→ **Objective**
Starting with the first line of the data below, copy each line up to and including the one containing "random.seed(7); rng = np.random.default_rng(7)". Pictures stay out.

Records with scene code
::::::

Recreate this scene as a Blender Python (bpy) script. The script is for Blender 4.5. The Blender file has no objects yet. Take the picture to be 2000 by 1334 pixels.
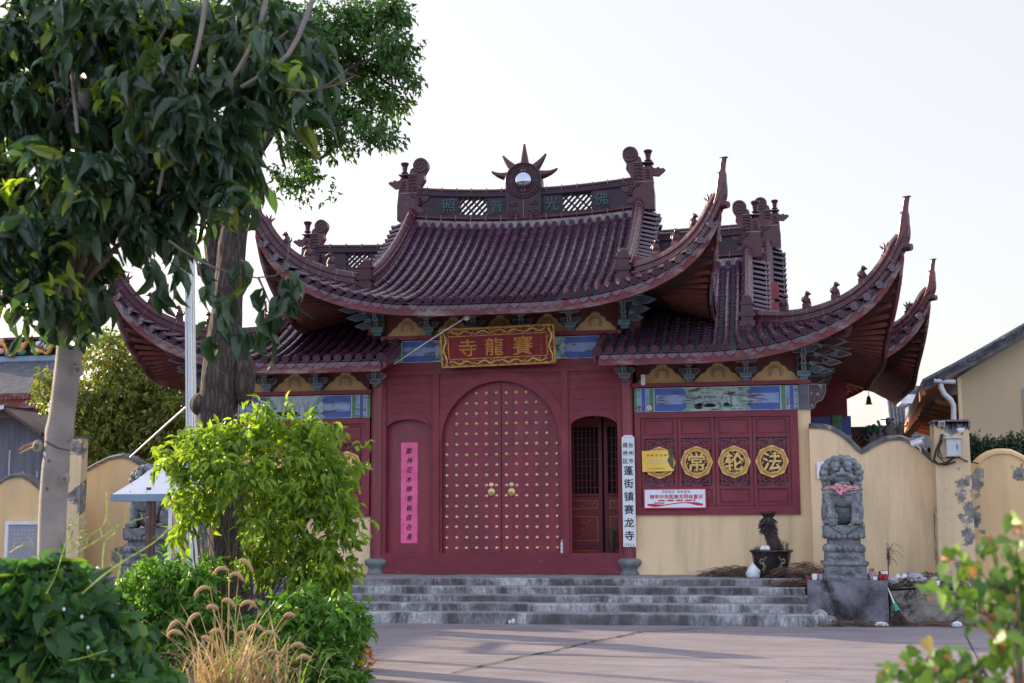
import bpy, bmesh, math, random
import numpy as np
from mathutils import Vector, Matrix, noise
S = bpy.context.scene
R = math.radians
random.seed(7); rng = np.random.default_rng(7)

# ---------------------------------------------------------------- camera, sky, sun, exposure
F = 2700.0                                    # focal length in photo pixels (2000 wide)
YAW, PITCH, ROLL = R(10.5), math.atan((1015-667)/F), R(-.3)
fw = Vector((-math.sin(YAW)*math.cos(PITCH), math.cos(YAW)*math.cos(PITCH), math.sin(PITCH)))
r0 = Vector((math.cos(YAW), math.sin(YAW), 0)); u0 = r0.cross(fw)
cr = r0*math.cos(ROLL)+u0*math.sin(ROLL); cu = -r0*math.sin(ROLL)+u0*math.cos(ROLL)
CAM = Vector((4.587, -23.6, 1.55))
def P(px, py, Y):
    """world point where the plane y=Y is seen at a photo pixel (used to take measurements off the photo)"""
    d = fw+cr*((px-1000)/F)-cu*((py-667)/F)
    return CAM+d*((Y-CAM.y)/d.y)
cam_d = bpy.data.cameras.new('camera'); cam = bpy.data.objects.new('camera', cam_d)
S.collection.objects.link(cam); S.camera = cam
m3 = Matrix((cr, cu, -fw)).transposed(); cam.matrix_world = Matrix.Translation(CAM) @ m3.to_4x4()
cam_d.sensor_width = 36; cam_d.lens = F/2000*36; cam_d.clip_end = 3000; cam_d.clip_start = .1
cam_d.dof.use_dof = True; cam_d.dof.focus_distance = 23.5; cam_d.dof.aperture_fstop = 3.6

SUN_EL = R(16); sdir = Vector((-.91, .42, 0)).normalized()      # horizontal direction towards the sun (left, behind the gate)
w = bpy.data.worlds.new('World'); S.world = w; w.use_nodes = True
nt = w.node_tree; nt.nodes.clear()
sky = nt.nodes.new('ShaderNodeTexSky'); sky.sky_type = 'NISHITA'; sky.sun_disc = False
sky.sun_elevation = SUN_EL; sky.sun_rotation = math.atan2(sdir.x, sdir.y)
sky.air_density = 1.0; sky.dust_density = 3.0; sky.ozone_density = 1.0; sky.altitude = 0
bg = nt.nodes.new('ShaderNodeBackground'); bg.inputs[1].default_value = .10
wo = nt.nodes.new('ShaderNodeOutputWorld')
hz = nt.nodes.new('ShaderNodeMix'); hz.data_type = 'RGBA'; hz.inputs[0].default_value = .72   # thin bright haze whitens the evening sky
tcw = nt.nodes.new('ShaderNodeTexCoord'); spw = nt.nodes.new('ShaderNodeSeparateXYZ'); rw = nt.nodes.new('ShaderNodeValToRGB')
mrw = nt.nodes.new('ShaderNodeMapRange'); mrw.inputs[1].default_value = -1; mrw.inputs[2].default_value = 1
nt.links.new(tcw.outputs['Generated'], spw.inputs[0]); nt.links.new(spw.outputs[1], mrw.inputs[0]); nt.links.new(mrw.outputs[0], rw.inputs[0])
e_ = rw.color_ramp.elements                              # milky towards the low sun, bluer on the far side of the sky
e_[0].position = .1; e_[0].color = (.54, .57, .70, 1); e_[1].position = .80; e_[1].color = (.345, .328, .322, 1)
q_ = e_.new(.5); q_.color = (.52, .56, .70, 1)
sc_ = nt.nodes.new('ShaderNodeVectorMath'); sc_.operation = 'SCALE'; sc_.inputs[3].default_value = 8.0
nt.links.new(rw.outputs[0], sc_.inputs[0]); nt.links.new(sc_.outputs[0], hz.inputs[7])
nt.links.new(sky.outputs[0], hz.inputs[6]); nt.links.new(hz.outputs[2], bg.inputs[0]); nt.links.new(bg.outputs[0], wo.inputs[0])
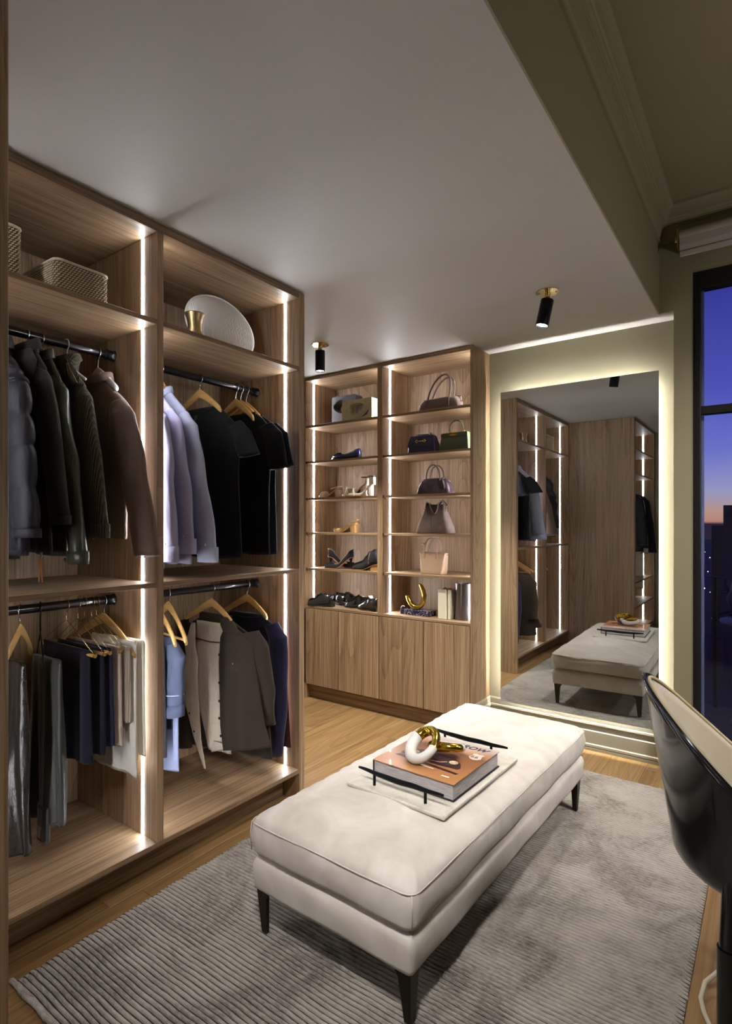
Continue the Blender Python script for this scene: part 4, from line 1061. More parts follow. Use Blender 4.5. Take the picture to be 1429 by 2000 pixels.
M_PLATE = plain('white_fluted_ceramic', (214, 210, 204), .75, var=.03)
t = thing('fluted_disc', 'large white finely fluted ceramic disc standing on the top right shelf', 'ornament', (-2.13, 1.785, zt1))
m = MB(); R_ = []; NR = 120
RX_, RZ_ = .205, .150
for side in (0, 1):
    pass
cols = 96; V = []
rings = []
for k in range(14):
    rr = math.sin(k / 13 * PI / 2)
    ring = []
    for j in range(cols):
        a = 2 * PI * j / cols; u = RX_ * rr * math.cos(a); v = RZ_ * rr * math.sin(a)
        dz = .028 * math.sqrt(max(0, 1 - rr * rr))
        ring.append((u, v, dz))
    rings.append(ring)
def disc(front):
    M2 = MB(); N1, N2 = 300, 22; vs = []
    for i in range(N1 + 1):
        u = -1 + 2 * i / N1; hh = math.sqrt(max(0, 1 - u * u))
        for j in range(N2 + 1):
            v = (-1 + 2 * j / N2) * hh
            e = math.sqrt(max(0, 1 - u * u - v * v))
            dep = .026 * e ** .6 + (.0022 * math.sin(i * 1.05 + .8 * math.sin(v * 5)) * min(1, e * 3))
            vs.append((-2.13 + (dep if front else -dep) - .02 * v, 1.785 + .202 * u, zt1 + .152 + .150 * v))
    fs = []
    for i in range(N1):
        for j in range(N2):
            a = i * (N2 + 1) + j; f = (a, a + N2 + 1, a + N2 + 2, a + 1); fs.append(f if front else f[::-1])
    return vs, fs
m = MB(); m.add(*disc(True)); m.add(*disc(False)); m.build('disc', M_PLATE, t, smooth=True)
MB().tube([(-2.13 - .02 * math.sin(a), 1.785 + .203 * math.cos(a), zt1 + .154 + .150 * math.sin(a)) for a in [2 * PI * i / 80 for i in range(80)]], .0042, 8, closed=True).build('rim', M_PLATE, t, smooth=True)
MB().box(-2.155, 1.745, zt1 + .0005, -2.105, 1.825, zt1 + .006).build('stand', M_PLATE, t, bevel=.002)
t = thing('brass_vase', 'small waisted antique brass vase in front of the fluted disc', 'vase', (-2.03, 1.555, zt1))
MB().lathe([(.0, .001), (.050, .001), (.052, .008), (.044, .03), (.031, .062), (.029, .085), (.033, .108), (.041, .128), (.0425, .134), (.038, .134), (.031, .12), (.026, .09), (0, .06)], (-2.03, 1.555, zt1), 36).build('body', plain('antique_brass', (160, 138, 100), .4, 1, var=.15, vscale=25), t, smooth=True)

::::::

→ **Final result**
Recreate this scene as a Blender Python (bpy) script. The script is for Blender 4.5. The Blender file has no objects yet. Take the picture to be 2000 by 1334 pixels.
import bpy, bmesh, math, random
import numpy as np
from mathutils import Vector, Matrix, noise
S = bpy.context.scene
R = math.radians
random.seed(7); rng = np.random.default_rng(7)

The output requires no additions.